Friday, March 7, 2008
"The Place of Landscape: A Conceptual Framework for Interpreting the American Scene"
"The Place of Landscape: A Conceptual Framework for Interpreting the American Scene" (Dec 1997)
By Richard Schein (from Annals)
Synopsis: Although there is much ongoing debate as to what a cultural landscape is, all definitions have two major points: 1) they look at cultural landscape as a material object, and 2) "all are cohered by a loosely defined set of commonly accepted key works" (661). Basically, "the cultural landscape is produced and is ultimately implicated in the ongoing reproduction of social and cultural life" (662). Cultural landscapes are "discourses materialized" (663), and are potentially liberating mediums for social change as they are constantly "implicated in the ongoing reconstitution of a discourse" (664). Uses the example of the Kentucky suburb of Ashland Park (designed by Olmsted) to show ways in which landscape architecture, insurance mapping zones (Sanborn maps), zoning, historic preservation, the neighborhood association, and consumption all work to create discourses which shaped and were shaped by Ashland Park. Thus, "the cultural landscape serves to naturalize or concretize - to make normal - social relations as embodied in the various discourses and their combinations" (676). Thus, "the human agent is both object and subject" (676). [Hmm - talk about dialecticalism!]. We should look at the material and symbolic , and the interplay of actors as objects and subjects.
Interesting Specifics:
Cultural landscapes contain many different meanings and have "nodes' at the intersection of various different knowledge networks.

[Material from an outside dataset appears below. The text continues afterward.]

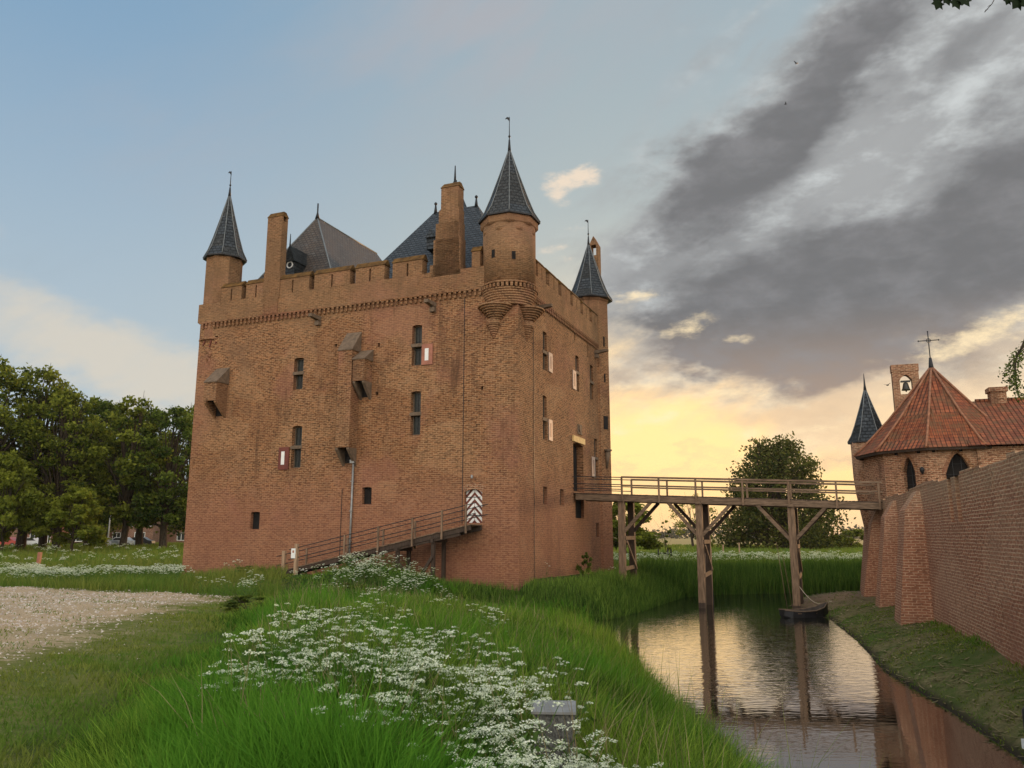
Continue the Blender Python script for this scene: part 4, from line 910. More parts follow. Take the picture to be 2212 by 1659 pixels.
# ------------------------------------------------------------------ curtain wall with buttresses
WB = (19.7, 43.1); wdir = Vector((.310, .951, 0)).normalized(); WTH = math.atan2(-wdir.x, wdir.y)
wex = Vector((wdir.y, -wdir.x, 0))
cw = empty('curtain_wall', 'tall brick curtain wall with battered buttresses along the right bank', 'wall', pos=(WB[0], WB[1], 0), rz=WTH)
def locW(X, Y): v = Vector((X - WB[0], Y - WB[1], 0)); return v.dot(wex), v.dot(wdir)
def hitW(px, py, x=0.):
    d = Vector(ray(px, py)); o = Vector((-WB[0], -WB[1], 0)); t = (x - o.dot(wex)) / d.dot(wex)
    return o.dot(wdir) + d.dot(wdir) * t, CAM[2] + d.z * t
ZW = 5.72
wy0, wy1 = -44.0, 6.0
slots = []
for px0, px1, pb in ((2050, 2057.5, 1128), (2066, 2075, 1128)):
    a = hitW(px0, 1080)[0]; c = hitW(px1, 1080)[0]; slots.append((min(a, c), max(a, c), hitW((px0 + px1) / 2, pb)[1], ZW, .22))
sl = hitW(2143.5, 1037)[0]; slots.append((sl - .04, sl + .04, hitW(2143, 1058)[1], hitW(2143, 1018)[1], .3))
sl2 = hitW(1945, 1060)[0]
mw = MB(); panel(mw, (0, wy0), (0, 1), (-1, 0), wy1 - wy0, -.4, ZW, [(s[0] - wy0, s[1] - wy0, *s[2:]) for s in slots])
for y0, y1, zt_ in ((wy0, slots[1][0] if slots[1][0] < slots[0][0] else slots[0][0], ZW),): pass
mw.box((.35, wy0, -.4), (.9, wy1, ZW - .003)); mw.poly([(0, wy0, ZW), (.35, wy0, ZW), (.35, wy1, ZW), (0, wy1, ZW)])
mw.build('wall', M['brickwall'], cw)
def rough_top(b):
    y = wy0
    while y < wy1:
        L = rnd.uniform(.5, 1.8); h = rnd.choice([0, .06, .09, .12, .16])
        if h and not any(s[0] - .05 < y + L and y < s[1] + .05 for s in slots): b.box((-.01, y, ZW + .002), (.8, y + L, ZW + h))
        y += L
part('worn_coping', M['brickwall'], cw, rough_top)
part('slot_backing', M['brickchapel'], cw, lambda b: [b.box((.222, s[0] - .05, s[2] - .05), (.34, s[1] + .05, s[3] - .05)) for s in slots[:2]])
part('loophole', M['dark'], cw, lambda b: b.box((.28, sl - .06, slots[2][2]), (.33, sl + .06, slots[2][3])))
def buttress(y0, y1, pb, pt, ztop, lab, zc=.75):
    b = MB(); z0 = -.3
    b.hexa([(-pb, y0, z0), (-.002, y0 - .1, z0), (-.002, y1 + .1, z0), (-pb, y1, z0), (-pt, y0 + .08, ztop - zc), (-.002, y0 + .02, ztop - zc), (-.002, y1 - .02, ztop - zc), (-pt, y1 - .08, ztop - zc)])
    b.hexa([(-pt, y0 + .08, ztop - zc + .0), (-.002, y0 + .02, ztop - zc), (-.002, y1 - .02, ztop - zc), (-pt, y1 - .08, ztop - zc), (-.10, y0 + .3, ztop), (-.002, y0 + .3, ztop), (-.002, y1 - .3, ztop), (-.10, y1 - .3, ztop)])
    b.build('buttress', M['brickwall'], cw)
buttress(-13.1, -11.4, 1.25, .62, ZW - .1, '')
buttress(-6.4, -4.8, 1.25, .55, ZW - .2, '')
buttress(.35, 1.9, 1.3, .45, ZW - .4, '')

# ------------------------------------------------------------------ chapel
AC = (3.5, 2.1); 
ch = empty('chapel', 'brick chapel with a many-sided red tiled apse roof topped by a cross', 'chapel', pos=(WB[0], WB[1], 0), rz=WTH)
EZ = 8.45; RA = 3.9; ph10 = R(-126) - WTH
av = [(AC[0] + RA * math.cos(ph10 + k * R(36)), AC[1] + RA * math.sin(ph10 + k * R(36))) for k in range(10)]
mw = MB(); dk_ = MB(); wins = {0: (.66, .62, 5.3, 8.0, 1.0), 9: (.30, .34, 5.6, 7.9, .8), 1: (.62, .5, 5.9, 7.9, .9)}
wl = []
for k in range(10):
    a, c = av[k], av[(k + 1) % 10]; L = math.hypot(c[0] - a[0], c[1] - a[1]); U = ((c[0] - a[0]) / L, (c[1] - a[1]) / L); N = (U[1], -U[0])
    hs = []
    if k == 0: hs = [(L * .30, L * .80, 5.4, 8.05, .35, 1.05)]
    if k == 9: hs = [(L * .42, L * .68, 5.6, 7.95, .35, .75)]
    if k == 1: hs = [(L * .25, L * .60, 5.8, 7.9, .35, .8)]
    panel(mw, a, U, N, L, 0., EZ, hs)
    for h in hs:
        q = MB(); P = lambda u, z, d: (a[0] + U[0] * u - N[0] * d, a[1] + U[1] * u - N[1] * d, z)
        q.hexa([P(h[0] - .02, h[2] - .02, .345), P(h[1] + .02, h[2] - .02, .345), P(h[1] + .02, h[2] - .02, .40), P(h[0] - .02, h[2] - .02, .40), P(h[0] - .02, h[3], .345), P(h[1] + .02, h[3], .345), P(h[1] + .02, h[3], .40), P(h[0] - .02, h[3], .40)])
        wo = q.build('window', M['dark'], ch)
        q = MB(); nb_ = 3 if k == 0 else 2
        for j in range(1, nb_): u = h[0] + (h[1] - h[0]) * j / nb_; q.bar(P(u, h[2], .32), P(u, h[3] - .1, .32), .03, .03)
        for j in range(1, 5): z = h[2] + (h[3] - h[2]) * j / 5.; q.bar(P(h[0], z, .335), P(h[1], z, .335), .02, .02)
        q.build('glazing_bar', M['iron'], wo)
        # arch moulding
        q = MB(); um, w2 = (h[0] + h[1]) / 2, (h[1] - h[0]) / 2; prev = None
        for j in range(13):
            s_ = j / 6. - 1; zz = h[3] - h[5] * abs(s_) ** 1.75
            pi_, po_ = P(um + s_ * w2, zz + .02, -.012), P(um + s_ * (w2 + .17), zz + .22 * (1 - .4 * abs(s_)), -.012)
            if prev: q.poly([prev[0], pi_, po_, prev[1]]); 
            prev = (pi_, po_)
        q.build('arch_moulding', M['brick2'], wo)
mw.build('wall', M['brickchapel'], ch)
for k in (9, 0, 1):
    a, c = av[k], av[(k + 1) % 10]
    for f_ in ((.1, .62) if k != 9 else (.3, .8)):
        X_, Y_ = a[0] + (c[0] - a[0]) * f_, a[1] + (c[1] - a[1]) * f_
        part('putlog_hole', M['dark'], ch, lambda b: b.bar((X_ - (X_ - AC[0]) * .02, Y_ - (Y_ - AC[1]) * .02, 8.2), (X_ + (X_ - AC[0]) * .004, Y_ + (Y_ - AC[1]) * .004, 8.2), .17, .2))
hx, hy = av[0][0] * .93 + av[1][0] * .07 - .0, av[0][1] * .93 + av[1][1] * .07
q = MB(); q0 = av[9][0] * .12 + av[0][0] * .88, av[9][1] * .12 + av[0][1] * .88
part('wall_lamp', M['iron'], ch, lambda b: b.lathe((q0[0] - .12, q0[1] - .14), [(.03, 7.0), (.11, 7.2), (.12, 7.3), (.04, 7.38)], 8))
RE = 4.38; AZ = 13.15
ap = part('apse_roof', M['tile'], ch, lambda b: b.lathe(AC, [(RE, EZ - .12), (RE * .86, EZ + .42), (RE * .55, EZ + 1.85), (.06, AZ)], 10, ph10, False, False))
def ribs(b):
    for k in range(10):
        a = ph10 + k * R(36)
        b.tube([(AC[0] + r_ * math.cos(a), AC[1] + r_ * math.sin(a), z + .03) for r_, z in ((RE * 1.005, EZ - .12), (RE * .868, EZ + .42), (RE * .558, EZ + 1.85), (.1, AZ))], .065, 6)
part('ridge_tiles', M['ridge'], ap, ribs)
part('eaves_board', M['oakdark'], ap, lambda b: b.lathe(AC, [(RA + .01, EZ - .22), (RE * .98, EZ - .26), (RE * .99, EZ - .14)], 10, ph10, False, False, False))
cr = part('cross', M['iron'], ap, lambda b: (b.tube([(AC[0], AC[1], AZ - .15), (AC[0], AC[1], AZ + .65)], [.16, .07], 8), b.tube([(AC[0], AC[1], AZ + .6), (AC[0], AC[1], AZ + 2.15)], .028, 6), b.tube([(AC[0] - .5, AC[1], AZ + 1.66), (AC[0] + .5, AC[1], AZ + 1.66)], .024, 6),
    [b.tube([(AC[0] + .11 * math.cos(t_), AC[1], AZ + 1.66 + .11 * math.sin(t_)), (AC[0] + .11 * math.cos(t_ + .8), AC[1], AZ + 1.66 + .11 * math.sin(t_ + .8))], .022, 5) for t_ in [j * math.pi / 4 for j in range(8)]], [b.lathe(p_[:2], [(.01, p_[2] - .05), (.05, p_[2]), (.01, p_[2] + .05)], 6) for p_ in ((AC[0] - .52, AC[1], AZ + 1.66), (AC[0] + .52, AC[1], AZ + 1.66), (AC[0], AC[1], AZ + 2.18))]))
# nave running away to the right
NZ = 11.2; nh = 4.3
def nave(b):
    b.box((AC[0] + 1, AC[1] - nh + .45, 2.), (26, AC[1] + nh - .45, EZ - .15))
part('nave_wall', M['brickchapel'], ch, nave)
part('nave_roof', M['tile'], ch, lambda b: (b.poly([(AC[0] + .6, AC[1] - nh, EZ - .1), (26, AC[1] - nh, EZ - .1), (26, AC[1], NZ), (AC[0] + .6, AC[1], NZ)]), b.poly([(AC[0] + .6, AC[1] + nh, EZ - .1), (26, AC[1] + nh, EZ - .1), (26, AC[1], NZ), (AC[0] + .6, AC[1], NZ)]), b.tube([(AC[0] + 2, AC[1], NZ + .02), (26, AC[1], NZ + .02)], .1, 6)))
dch = Vector(ray(2153, 850)); och = Vector((-WB[0], -WB[1], 0)); tch = (AC[1] - och.dot(wdir)) / dch.dot(wdir); cx_, cz_ = och.dot(wex) + dch.dot(wex) * tch, CAM[2] + ray(2153, 838)[2] * tch
part('chimney', M['brickchapel'], ch, lambda b: (b.box((cx_ - .38, AC[1] - .35, NZ - .7), (cx_ + .38, AC[1] + .35, cz_ - .25)), b.box((cx_ - .46, AC[1] - .43, cz_ - .25), (cx_ + .46, AC[1] + .43, cz_))))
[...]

This article is the one that includes the cool Sanborn map description.
Contains an interesting discussion of zoning too.
The Federal Register was established in 1966 along with the Historic Preservation Act of 1966.
The American landscape is a "paradox between ideals of liberal individualism and the cultural landscape's disciplinary capabilities" (676).
Interacts With:
Debate as to what cultural landscape is about, but seems to fall in line with neither "old" or "new" cultural geography.
Basically, support idea that we need to look at both symbolic and material.